--- start of INFORMATION PROVIDED ---

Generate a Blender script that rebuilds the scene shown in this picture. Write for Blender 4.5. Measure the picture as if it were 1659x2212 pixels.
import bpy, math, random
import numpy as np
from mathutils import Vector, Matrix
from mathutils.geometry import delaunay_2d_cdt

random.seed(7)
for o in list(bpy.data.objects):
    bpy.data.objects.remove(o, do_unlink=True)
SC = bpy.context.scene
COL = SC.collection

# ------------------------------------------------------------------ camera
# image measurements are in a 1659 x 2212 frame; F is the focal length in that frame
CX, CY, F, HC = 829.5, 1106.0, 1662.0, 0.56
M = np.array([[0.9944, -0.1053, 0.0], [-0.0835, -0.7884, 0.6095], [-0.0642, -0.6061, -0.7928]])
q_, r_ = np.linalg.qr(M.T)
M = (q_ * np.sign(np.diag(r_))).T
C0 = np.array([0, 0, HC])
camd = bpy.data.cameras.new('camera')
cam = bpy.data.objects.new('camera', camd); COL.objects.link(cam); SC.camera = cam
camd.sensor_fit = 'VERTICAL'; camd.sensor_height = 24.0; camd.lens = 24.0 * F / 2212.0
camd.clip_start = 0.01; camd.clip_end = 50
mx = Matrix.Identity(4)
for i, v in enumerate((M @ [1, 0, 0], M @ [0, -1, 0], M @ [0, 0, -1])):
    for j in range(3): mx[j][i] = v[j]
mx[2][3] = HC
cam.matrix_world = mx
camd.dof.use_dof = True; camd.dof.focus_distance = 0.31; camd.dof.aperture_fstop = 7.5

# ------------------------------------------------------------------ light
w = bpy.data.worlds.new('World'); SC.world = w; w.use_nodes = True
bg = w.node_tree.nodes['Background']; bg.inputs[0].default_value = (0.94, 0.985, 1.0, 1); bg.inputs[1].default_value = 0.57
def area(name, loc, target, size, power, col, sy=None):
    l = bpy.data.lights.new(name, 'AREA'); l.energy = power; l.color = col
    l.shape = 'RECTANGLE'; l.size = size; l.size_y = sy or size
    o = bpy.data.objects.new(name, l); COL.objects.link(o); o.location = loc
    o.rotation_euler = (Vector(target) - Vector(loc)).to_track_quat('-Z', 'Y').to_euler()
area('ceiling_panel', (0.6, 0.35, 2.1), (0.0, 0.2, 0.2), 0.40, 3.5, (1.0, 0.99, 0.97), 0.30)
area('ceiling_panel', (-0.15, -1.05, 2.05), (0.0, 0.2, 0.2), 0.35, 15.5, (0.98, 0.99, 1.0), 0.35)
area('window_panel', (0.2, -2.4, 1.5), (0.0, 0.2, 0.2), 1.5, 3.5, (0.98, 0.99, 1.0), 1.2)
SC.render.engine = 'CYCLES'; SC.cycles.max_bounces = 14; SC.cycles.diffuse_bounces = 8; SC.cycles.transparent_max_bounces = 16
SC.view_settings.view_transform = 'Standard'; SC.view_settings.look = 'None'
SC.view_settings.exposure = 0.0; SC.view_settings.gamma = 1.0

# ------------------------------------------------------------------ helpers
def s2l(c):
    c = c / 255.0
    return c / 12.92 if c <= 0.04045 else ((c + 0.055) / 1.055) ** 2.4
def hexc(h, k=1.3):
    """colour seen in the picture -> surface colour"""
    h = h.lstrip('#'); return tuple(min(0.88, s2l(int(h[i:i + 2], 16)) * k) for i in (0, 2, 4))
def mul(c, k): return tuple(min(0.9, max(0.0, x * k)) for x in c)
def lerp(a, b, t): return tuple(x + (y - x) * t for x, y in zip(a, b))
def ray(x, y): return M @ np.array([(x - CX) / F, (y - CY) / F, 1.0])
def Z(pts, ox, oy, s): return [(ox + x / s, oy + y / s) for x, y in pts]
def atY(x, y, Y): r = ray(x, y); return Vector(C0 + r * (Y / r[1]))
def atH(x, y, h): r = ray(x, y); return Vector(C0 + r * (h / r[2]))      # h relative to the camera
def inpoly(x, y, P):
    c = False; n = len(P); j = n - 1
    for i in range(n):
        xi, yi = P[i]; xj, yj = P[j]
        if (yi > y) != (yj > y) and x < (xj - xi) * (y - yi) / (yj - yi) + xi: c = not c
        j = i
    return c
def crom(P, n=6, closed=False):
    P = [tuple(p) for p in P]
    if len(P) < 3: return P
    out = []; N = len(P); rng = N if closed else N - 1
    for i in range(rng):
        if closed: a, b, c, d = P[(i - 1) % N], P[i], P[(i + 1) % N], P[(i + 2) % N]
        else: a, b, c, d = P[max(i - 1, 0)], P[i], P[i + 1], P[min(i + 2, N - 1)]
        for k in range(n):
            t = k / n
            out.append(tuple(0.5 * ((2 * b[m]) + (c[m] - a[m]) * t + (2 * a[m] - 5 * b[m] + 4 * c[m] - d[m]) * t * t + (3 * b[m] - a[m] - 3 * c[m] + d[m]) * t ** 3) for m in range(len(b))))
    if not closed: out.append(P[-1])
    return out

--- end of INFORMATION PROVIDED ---

▸ EXERCISE INSTRUCTIONS: Your task is to transcribe the listing above in full, exactly as given.

▸ WRITTEN REPLY:
Generate a Blender script that rebuilds the scene shown in this picture. Write for Blender 4.5. Measure the picture as if it were 1659x2212 pixels.
import bpy, math, random
import numpy as np
from mathutils import Vector, Matrix
from mathutils.geometry import delaunay_2d_cdt

random.seed(7)
for o in list(bpy.data.objects):
    bpy.data.objects.remove(o, do_unlink=True)
SC = bpy.context.scene
COL = SC.collection

# ------------------------------------------------------------------ camera
# image measurements are in a 1659 x 2212 frame; F is the focal length in that frame
CX, CY, F, HC = 829.5, 1106.0, 1662.0, 0.56
M = np.array([[0.9944, -0.1053, 0.0], [-0.0835, -0.7884, 0.6095], [-0.0642, -0.6061, -0.7928]])
q_, r_ = np.linalg.qr(M.T)
M = (q_ * np.sign(np.diag(r_))).T
C0 = np.array([0, 0, HC])
camd = bpy.data.cameras.new('camera')
cam = bpy.data.objects.new('camera', camd); COL.objects.link(cam); SC.camera = cam
camd.sensor_fit = 'VERTICAL'; camd.sensor_height = 24.0; camd.lens = 24.0 * F / 2212.0
camd.clip_start = 0.01; camd.clip_end = 50
mx = Matrix.Identity(4)
for i, v in enumerate((M @ [1, 0, 0], M @ [0, -1, 0], M @ [0, 0, -1])):
    for j in range(3): mx[j][i] = v[j]
mx[2][3] = HC
cam.matrix_world = mx
camd.dof.use_dof = True; camd.dof.focus_distance = 0.31; camd.dof.aperture_fstop = 7.5

# ------------------------------------------------------------------ light
w = bpy.data.worlds.new('World'); SC.world = w; w.use_nodes = True
bg = w.node_tree.nodes['Background']; bg.inputs[0].default_value = (0.94, 0.985, 1.0, 1); bg.inputs[1].default_value = 0.57
def area(name, loc, target, size, power, col, sy=None):
    l = bpy.data.lights.new(name, 'AREA'); l.energy = power; l.color = col
    l.shape = 'RECTANGLE'; l.size = size; l.size_y = sy or size
    o = bpy.data.objects.new(name, l); COL.objects.link(o); o.location = loc
    o.rotation_euler = (Vector(target) - Vector(loc)).to_track_quat('-Z', 'Y').to_euler()
area('ceiling_panel', (0.6, 0.35, 2.1), (0.0, 0.2, 0.2), 0.40, 3.5, (1.0, 0.99, 0.97), 0.30)
area('ceiling_panel', (-0.15, -1.05, 2.05), (0.0, 0.2, 0.2), 0.35, 15.5, (0.98, 0.99, 1.0), 0.35)
area('window_panel', (0.2, -2.4, 1.5), (0.0, 0.2, 0.2), 1.5, 3.5, (0.98, 0.99, 1.0), 1.2)
SC.render.engine = 'CYCLES'; SC.cycles.max_bounces = 14; SC.cycles.diffuse_bounces = 8; SC.cycles.transparent_max_bounces = 16
SC.view_settings.view_transform = 'Standard'; SC.view_settings.look = 'None'
SC.view_settings.exposure = 0.0; SC.view_settings.gamma = 1.0

# ------------------------------------------------------------------ helpers
def s2l(c):
    c = c / 255.0
    return c / 12.92 if c <= 0.04045 else ((c + 0.055) / 1.055) ** 2.4
def hexc(h, k=1.3):
    """colour seen in the picture -> surface colour"""
    h = h.lstrip('#'); return tuple(min(0.88, s2l(int(h[i:i + 2], 16)) * k) for i in (0, 2, 4))
def mul(c, k): return tuple(min(0.9, max(0.0, x * k)) for x in c)
def lerp(a, b, t): return tuple(x + (y - x) * t for x, y in zip(a, b))
def ray(x, y): return M @ np.array([(x - CX) / F, (y - CY) / F, 1.0])
def Z(pts, ox, oy, s): return [(ox + x / s, oy + y / s) for x, y in pts]
def atY(x, y, Y): r = ray(x, y); return Vector(C0 + r * (Y / r[1]))
def atH(x, y, h): r = ray(x, y); return Vector(C0 + r * (h / r[2]))      # h relative to the camera
def inpoly(x, y, P):
    c = False; n = len(P); j = n - 1
    for i in range(n):
        xi, yi = P[i]; xj, yj = P[j]
        if (yi > y) != (yj > y) and x < (xj - xi) * (y - yi) / (yj - yi) + xi: c = not c
        j = i
    return c
def crom(P, n=6, closed=False):
    P = [tuple(p) for p in P]
    if len(P) < 3: return P
    out = []; N = len(P); rng = N if closed else N - 1
    for i in range(rng):
        if closed: a, b, c, d = P[(i - 1) % N], P[i], P[(i + 1) % N], P[(i + 2) % N]
        else: a, b, c, d = P[max(i - 1, 0)], P[i], P[i + 1], P[min(i + 2, N - 1)]
        for k in range(n):
            t = k / n
            out.append(tuple(0.5 * ((2 * b[m]) + (c[m] - a[m]) * t + (2 * a[m] - 5 * b[m] + 4 * c[m] - d[m]) * t * t + (3 * b[m] - a[m] - 3 * c[m] + d[m]) * t ** 3) for m in range(len(b))))
    if not closed: out.append(P[-1])
    return out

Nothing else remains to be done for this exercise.